View of a lake from the woods

The Alabama Water Institute is being established as a world-class, interdisciplinary research institute that engages in basic and applied research in the area of fresh water. It will leverage existing strengths at The University of Alabama, address future challenges and provide broadbased strategic planning so the state, region and nation meet water needs of the future. The Alabama Water Institute will collaborate across the entire University as well as with peer institutions and regional centers.
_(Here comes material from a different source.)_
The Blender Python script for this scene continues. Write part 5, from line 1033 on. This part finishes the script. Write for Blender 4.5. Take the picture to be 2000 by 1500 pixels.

The National Academy of Engineering identified access to clean water as one of the major challenges facing people of the world this century. The fundamental problem is not that the world does not have enough fresh water, but that clean, well-managed water is not located, nor can it be easily moved, to those who need it. Ironically, having too much water may be even worse than having too little as estimates of the global costs of flooding run into the trillions of dollars. Outside of drinking and sanitation, the majority of fresh water is required for agriculture and industry as major business decisions are frequently based on access to sufficient water.

Work across campus

Initially, the Institute will embrace the activities of four existing research centers at UA:

  • Center for Freshwater Studies
  • Center for Advanced Public Safety
  • Environmental Institute
  • Water Policy and Law Institute

Other areas on campus with involvement should include:

  • Alabama Center for Insurance Information and Research
  • Center for Business and Economic Research
  • Center for Sedimentary Basin Studies

The University anticipates establishing two new research centers in hydrology and remote sensing that will fall under the umbrella of the Alabama Water Institute.

The Alabama Water Institute will work closely with the National Water Center, a NOAA facility located on the University campus. The National Water Center is a part of NOAA Office of Water Prediction that includes elements in Maryland, Minnesota and Alabama.